自分を犠牲にしない生き方

「より少なく、しかしより良く」

今あるものに目を向ける

  断言しよう。

 『いま目の前の仕事や上司、そしてお客様に向き合わないと、将来やりたいことは実現できない』

 これは、僕の会社のオーナーに言われた言葉だ。何度も同じミスを繰り返し、成績もまったく上がらずに腐りかけていた頃に言われた言葉だ。その頃はうまくいかない自分が嫌になっていて、転職しようかまったく違う仕事をしようかと悩んでいた。

 そんな僕を近くで見ていたオーナーが僕に伝えたかったことが、もっと今あるものに目を向けてみろ、というメッセージだった。

 今の僕が環境を変えたところで、人間関係やコミュニケーションの問題はなくならない。むしろ、自分自身の課題から逃げ出す口実を作りたかっただけだったのだ。

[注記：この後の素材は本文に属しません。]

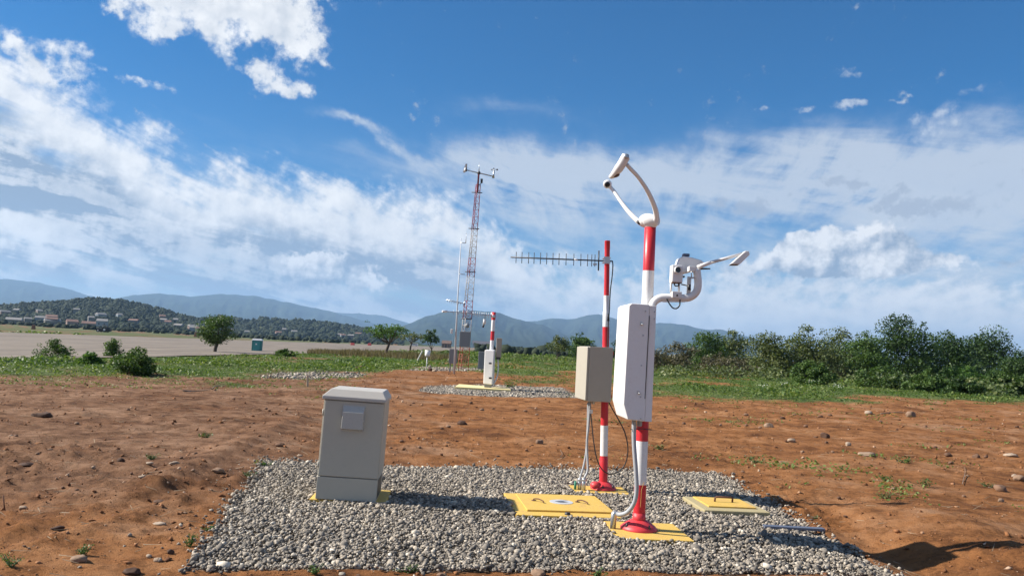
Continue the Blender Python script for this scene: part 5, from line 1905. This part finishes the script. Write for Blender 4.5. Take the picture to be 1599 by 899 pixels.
def van(root, w, h, d):
    mb = MB([WHITE])
    mb.prism([(-w, h * .15), (w, h * .15), (w, h * .92), (w * .95, h), (-w * .65, h), (-w * .95, h * .6)], -d / 2, d / 2)
    mb.build('body', root, bevel=h * .04)
    mb = MB([GLASSD])
    mb.box((-w * .6, -d / 2 - .02, h * .6), (w * .8, -d / 2 - .002, h * .86))
    mb.build('side_window', root)
    for x_ in (-w * .6, w * .6):
        for s_ in (-1, 1):
            mb = MB([BLACK])
            mb.tube([(x_, s_ * d * .40, h * .17), (x_, s_ * d * .52, h * .17)], h * .17, 14)
            mb.build('wheel', root)


def shed(root, w, h, d):
    mb = MB([WALLB])
    mb.box((-w, -d / 2, 0), (w, d / 2, h * .6))
    mb.build('wall', root)
    mb = MB([ROOFB])
    mb.add([(-w * 1.06, -d * .58, h * .6), (w * 1.06, -d * .58, h * .6), (w * 1.06, d * .58, h * .6), (-w * 1.06, d * .58, h * .6), (-w * 1.06, 0, h), (w * 1.06, 0, h)],
           [(0, 1, 5, 4), (2, 3, 4, 5), (0, 4, 3), (1, 2, 5), (3, 2, 1, 0)])
    mb.build('roof', root)
    mb = MB([GLASSD])
    mb.box((-w * .2, -d / 2 - .03, 0), (w * .1, -d / 2 - .002, h * .48))
    mb.build('door', root)
    for x_ in (-w * .7, w * .6):
        mb = MB([GLASSD])
        mb.box((x_ - w * .1, -d / 2 - .03, h * .22), (x_ + w * .1, -d / 2 - .002, h * .46))
        mb.build('window', root)


far_box_thing('tractor', 151, 173, 507.5, 518.5, 2.4, None, 'dark tractor working far out on the runway below the hill', 'tractor', tractor)
far_box_thing('marker_board', 49, 55, 507, 514, 0.6, RUST, 'small rust brown marker board at the far side of the runway', 'marker')
far_box_thing('rusty_drum', 303, 311, 518.5, 526, 1.2, RUST, 'rust coloured tank left of the small round tree by the runway', 'tank')
far_box_thing('plastic_barrier', 547, 554, 535, 539, 1.0, REDPL, 'red barrier at the far end of the runway, left of its pair', 'barrier', None)
far_box_thing('plastic_barrier', 574, 580, 535.5, 539.5, 1.0, REDPL, 'red barrier at the far end of the runway, beside the flat-topped tree', 'barrier', None)
far_box_thing('van', 640, 652.5, 536, 540.5, 2.2, None, 'white van far behind the leaning post', 'van', van)
far_box_thing('shed', 690, 704, 531.5, 543, 8, None, 'small dark brown shed left of the slim mast in the distance', 'shed', shed)
far_box_thing('shed', 738, 768, 532.5, 543.5, 10, None, 'long low brown shed between the tower and the far striped pole', 'shed', shed)

# ---- houses of the town on the hill
hrng = np.random.default_rng(5)


def house(p, w, d, h, rz, wm, rm, label, group, big=False):
    root = empty('house', p, rz, label, 'house', group)
    mb = MB([wm])
    mb.box((-w / 2, -d / 2, -5), (w / 2, d / 2, h))
    mb.build('wall', root)
    mb = MB([rm])
    mb.add([(-w * .54, -d * .6, h), (w * .54, -d * .6, h), (w * .54, d * .6, h), (-w * .54, d * .6, h), (-w * .5, 0, h + d * .28), (w * .5, 0, h + d * .28)],
           [(0, 1, 5, 4), (2, 3, 4, 5), (0, 4, 3), (1, 2, 5), (3, 2, 1, 0)])
    mb.build('roof', root)
    if big:
        nw = int(w / 4)
        for k in range(nw):
            for fl in range(max(1, int(h / 3.2))):
                x_ = -w / 2 + (k + .5) * w / nw
                mb = MB([GLASSD])
                mb.box((x_ - .8, -d / 2 - .06, fl * 3.2 + 1.0), (x_ + .8, -d / 2 - .004, fl * 3.2 + 2.4))
                mb.build('window', root)


def ridge_z(h, a_, d_):
    return float(h(np.array([a_]), np.array([d_]))[0])


BLUEW = painted('pale_blue_wall', (0.22, 0.26, 0.29), 0.8, scale=0.05)
PINKW = painted('brick_pink_wall', (0.24, 0.17, 0.14), 0.8, scale=0.05)
for (px_, d_, w_, h_, wm, rm, lb) in ((82, 1010, 15, 5, HOUSEW, ROOFP, 'wide pale house with a tin roof at the foot of the hill'),
                                      (113, 1015, 11, 5, PINKW, ROOFR, 'reddish house with a clay roof at the foot of the hill'),
                                      (140, 1010, 15, 4, HOUSEW, ROOFR, 'long low house with a clay roof at the foot of the hill'),
                                      (160, 990, 11, 8, BLUEW, ROOFP, 'tall pale blue house behind the tractor at the foot of the hill'),
                                      (22, 1000, 15, 4, HOUSEW, ROOFP, 'white house at the foot of the hill near the left edge')):
    a_ = ang(px_, 500)[0]
    z_ = max(ridge_z(hill_h, a_, d_), -0.6)
    house((d_ * math.sin(math.radians(a_)), d_ * math.cos(math.radians(a_)), z_), w_, 9, h_, math.radians(-a_ + hrng.uniform(-15, 15)), wm, rm, lb, None, True)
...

 自分で会社を興し、身一つで世間を渡ってきたオーナーからすれば、とんでもなく甘い考えだったと気づかされた。ただ悩んでいるだけではなにも解決しない。問題は今どうするかなのだ。

 世の中の会社がいつまでも同じように続く保証なんてない。だからこそ、今できることをしっかりとやる。その先にある自分が実現したい目標を達成するために、一日一日を過ごすことしかないのだ。

 今自分が持っているものを十分に出しきれていたら、状況は今より悪くなることなんてないだろう。

 むしろ、足りないものが多すぎて片っ端から学んでアウトプットしても、生きているうちに全部をやりきることができないくらいだ。

 それにどうせやるなら、目の前のことを楽しんでやった方がいい。苦しんでつらいまま仕事をするのは、誰も得しない。むしろ、余計な面倒ばかりをかけることになってしまうのだ。

 楽しんでやっていれば、そういう雰囲気は周りにも伝わる。うまくいかなかった人間関係も目の前の課題に取り組みながら、一つずつ解決できることばかりだと気づくはずだ。